For many she will be remembered best for her kiss with Burt Lancaster as waves crashed over them on a Hawaiian beach in the wartime drama "From Here to Eternity."

Kerr's roles as forceful, sometimes frustrated women pushed the limits of Hollywood's treatment of sex on the screen during the censor-bound 1950s.

The Academy of Motion Picture Arts and Sciences nominated Kerr (pronounced CARR) six times for best actress, but it never gave her an Academy Award until it presented an honorary Oscar in 1994 for her distinguished career as an "artist of impeccable grace and beauty, a dedicated actress whose motion picture career has always stood for perfection, discipline and elegance."

She was invited to Hollywood in 1946 to play in "The Hucksters" opposite Clark Gable. She went on to work with virtually all the other top American actors and with many top directors, including John Huston, Otto Preminger and Elia Kazan.

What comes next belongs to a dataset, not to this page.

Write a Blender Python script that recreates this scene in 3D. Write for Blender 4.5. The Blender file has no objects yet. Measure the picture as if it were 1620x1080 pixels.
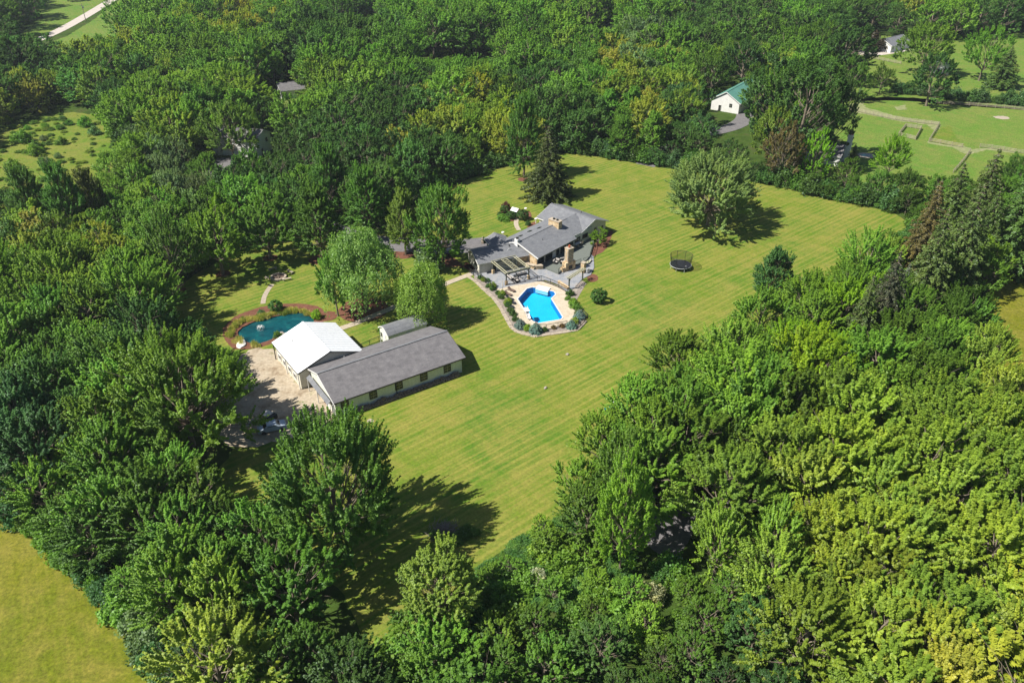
import bpy, bmesh, math, random
import numpy as np
from mathutils import Vector, Matrix
from mathutils.geometry import tessellate_polygon

# ------------------------------------------------------------------ camera, world, sun, exposure
SC = bpy.context.scene
COL = SC.collection
R = math.radians
CAM_H, PITCH, FPX = 80.0, 32.0, 1260.0
cd = bpy.data.cameras.new('camera'); cam = bpy.data.objects.new('camera', cd); COL.objects.link(cam)
cam.location = (0, 0, CAM_H); cam.rotation_euler = (R(90 - PITCH), 0, 0)
cd.sensor_width = 36.0; cd.lens = FPX / 1620 * 36.0; cd.clip_start = 0.5; cd.clip_end = 6000
SC.camera = cam
SUN_EL, SHADOW_AZ = 50.5, 71.0          # the shadows run towards this bearing (clockwise from +Y)
w = bpy.data.worlds.new('World'); SC.world = w; w.use_nodes = True
nt = w.node_tree; nt.nodes.clear()
sky = nt.nodes.new('ShaderNodeTexSky'); sky.sky_type = 'NISHITA'; sky.sun_disc = False
sky.sun_elevation = R(SUN_EL); sky.sun_rotation = R(SHADOW_AZ + 180); sky.air_density = 1.0; sky.dust_density = 0.6
bg = nt.nodes.new('ShaderNodeBackground'); bg.inputs[1].default_value = 0.056
wo = nt.nodes.new('ShaderNodeOutputWorld')
nt.links.new(sky.outputs[0], bg.inputs[0]); nt.links.new(bg.outputs[0], wo.inputs[0])
sl = bpy.data.lights.new('sun', 'SUN'); sun = bpy.data.objects.new('sun', sl); COL.objects.link(sun)
sl.energy = 4.9; sl.angle = R(0.5); sl.color = (1.0, 0.955, 0.87)
_az = R(SHADOW_AZ); _d = Vector((math.sin(_az) * math.cos(R(SUN_EL)), math.cos(_az) * math.cos(R(SUN_EL)), -math.sin(R(SUN_EL))))
sun.rotation_euler = _d.to_track_quat('-Z', 'Y').to_euler(); sun.location = (-60, 0, 120)
vs = SC.view_settings; vs.view_transform = 'Standard'; vs.look = 'None'; vs.exposure = 0.80; vs.gamma = 1.0; vs.use_curve_mapping = False
SC.cycles.max_bounces = 6; SC.cycles.diffuse_bounces = 2; SC.cycles.glossy_bounces = 2; SC.cycles.transmission_bounces = 4
SC.cycles.transparent_max_bounces = 8; SC.cycles.caustics_reflective = False; SC.cycles.caustics_refractive = False
SC.cycles.sample_clamp_indirect = 4.0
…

Tired of being typecast in ladylike roles, she rebelled to win a release from her MGM contract and get the role of Karen Holmes in "From Here to Eternity."

Playing the Army officer's alcoholic, sex-starved wife in a fling with Lancaster's Sgt. Warden opened up new possibilities for Kerr.

She played virtually every part imaginable, from murderer to princess to a Roman Christian slave to a nun.

In "The King and I," with her singing voice dubbed by Marni Nixon, she was Anna Leonowens, who takes her son to Siam so that she can teach the children of the king, played by Yul Brynner.

Her best-actress nominations were for "Edward, My Son" (1949), "From Here to Eternity" (1953), "The King and I" (1956), "Heaven Knows, Mr. Allison" (1957), "Separate Tables" (1958) and "The Sundowners" (1960).

Among her other movies is "An Affair to Remember" with Cary Grant.